- _Exercise details_: Make an exact copy of the listing below.

- _Data section_:
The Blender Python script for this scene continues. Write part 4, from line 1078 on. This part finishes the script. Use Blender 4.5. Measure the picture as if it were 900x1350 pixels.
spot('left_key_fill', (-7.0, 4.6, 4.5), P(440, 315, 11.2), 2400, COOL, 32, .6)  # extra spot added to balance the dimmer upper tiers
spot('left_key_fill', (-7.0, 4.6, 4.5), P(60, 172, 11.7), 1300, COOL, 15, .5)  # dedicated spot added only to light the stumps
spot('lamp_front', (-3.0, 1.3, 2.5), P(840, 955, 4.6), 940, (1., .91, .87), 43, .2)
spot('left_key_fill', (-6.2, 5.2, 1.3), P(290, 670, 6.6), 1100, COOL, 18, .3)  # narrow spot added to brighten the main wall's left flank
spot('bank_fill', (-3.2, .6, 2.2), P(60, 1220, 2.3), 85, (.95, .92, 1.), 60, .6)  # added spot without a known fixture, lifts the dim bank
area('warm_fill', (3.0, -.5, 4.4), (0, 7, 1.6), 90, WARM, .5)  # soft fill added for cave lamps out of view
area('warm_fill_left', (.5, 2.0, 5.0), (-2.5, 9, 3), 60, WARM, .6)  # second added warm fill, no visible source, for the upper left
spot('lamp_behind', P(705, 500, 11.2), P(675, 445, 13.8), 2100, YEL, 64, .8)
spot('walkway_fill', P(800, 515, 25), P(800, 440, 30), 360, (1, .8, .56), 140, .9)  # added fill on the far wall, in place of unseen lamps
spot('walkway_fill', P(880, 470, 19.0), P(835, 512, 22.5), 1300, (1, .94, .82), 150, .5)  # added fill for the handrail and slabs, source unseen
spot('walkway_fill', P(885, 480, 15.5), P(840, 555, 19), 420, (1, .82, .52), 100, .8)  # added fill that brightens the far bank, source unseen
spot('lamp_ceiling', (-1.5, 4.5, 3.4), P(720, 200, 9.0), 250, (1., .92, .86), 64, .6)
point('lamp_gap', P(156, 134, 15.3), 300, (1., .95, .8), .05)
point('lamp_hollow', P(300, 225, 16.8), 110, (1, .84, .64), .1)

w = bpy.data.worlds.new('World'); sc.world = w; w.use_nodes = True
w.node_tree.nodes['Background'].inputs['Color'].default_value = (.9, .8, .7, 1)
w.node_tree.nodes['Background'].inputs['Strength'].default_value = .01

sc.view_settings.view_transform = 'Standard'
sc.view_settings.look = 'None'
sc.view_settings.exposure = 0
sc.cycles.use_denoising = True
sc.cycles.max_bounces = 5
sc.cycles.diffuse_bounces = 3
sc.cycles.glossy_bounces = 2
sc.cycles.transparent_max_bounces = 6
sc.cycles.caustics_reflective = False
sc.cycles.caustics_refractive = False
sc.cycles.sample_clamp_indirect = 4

- _Full output_:
The Blender Python script for this scene continues. Write part 4, from line 1078 on. This part finishes the script. Use Blender 4.5. Measure the picture as if it were 900x1350 pixels.
spot('left_key_fill', (-7.0, 4.6, 4.5), P(440, 315, 11.2), 2400, COOL, 32, .6)  # extra spot added to balance the dimmer upper tiers
spot('left_key_fill', (-7.0, 4.6, 4.5), P(60, 172, 11.7), 1300, COOL, 15, .5)  # dedicated spot added only to light the stumps
spot('lamp_front', (-3.0, 1.3, 2.5), P(840, 955, 4.6), 940, (1., .91, .87), 43, .2)
spot('left_key_fill', (-6.2, 5.2, 1.3), P(290, 670, 6.6), 1100, COOL, 18, .3)  # narrow spot added to brighten the main wall's left flank
spot('bank_fill', (-3.2, .6, 2.2), P(60, 1220, 2.3), 85, (.95, .92, 1.), 60, .6)  # added spot without a known fixture, lifts the dim bank
area('warm_fill', (3.0, -.5, 4.4), (0, 7, 1.6), 90, WARM, .5)  # soft fill added for cave lamps out of view
area('warm_fill_left', (.5, 2.0, 5.0), (-2.5, 9, 3), 60, WARM, .6)  # second added warm fill, no visible source, for the upper left
spot('lamp_behind', P(705, 500, 11.2), P(675, 445, 13.8), 2100, YEL, 64, .8)
spot('walkway_fill', P(800, 515, 25), P(800, 440, 30), 360, (1, .8, .56), 140, .9)  # added fill on the far wall, in place of unseen lamps
spot('walkway_fill', P(880, 470, 19.0), P(835, 512, 22.5), 1300, (1, .94, .82), 150, .5)  # added fill for the handrail and slabs, source unseen
spot('walkway_fill', P(885, 480, 15.5), P(840, 555, 19), 420, (1, .82, .52), 100, .8)  # added fill that brightens the far bank, source unseen
spot('lamp_ceiling', (-1.5, 4.5, 3.4), P(720, 200, 9.0), 250, (1., .92, .86), 64, .6)
point('lamp_gap', P(156, 134, 15.3), 300, (1., .95, .8), .05)
point('lamp_hollow', P(300, 225, 16.8), 110, (1, .84, .64), .1)

w = bpy.data.worlds.new('World'); sc.world = w; w.use_nodes = True
w.node_tree.nodes['Background'].inputs['Color'].default_value = (.9, .8, .7, 1)
w.node_tree.nodes['Background'].inputs['Strength'].default_value = .01

sc.view_settings.view_transform = 'Standard'
sc.view_settings.look = 'None'
sc.view_settings.exposure = 0
sc.cycles.use_denoising = True
sc.cycles.max_bounces = 5
sc.cycles.diffuse_bounces = 3
sc.cycles.glossy_bounces = 2
sc.cycles.transparent_max_bounces = 6
sc.cycles.caustics_reflective = False
sc.cycles.caustics_refractive = False
sc.cycles.sample_clamp_indirect = 4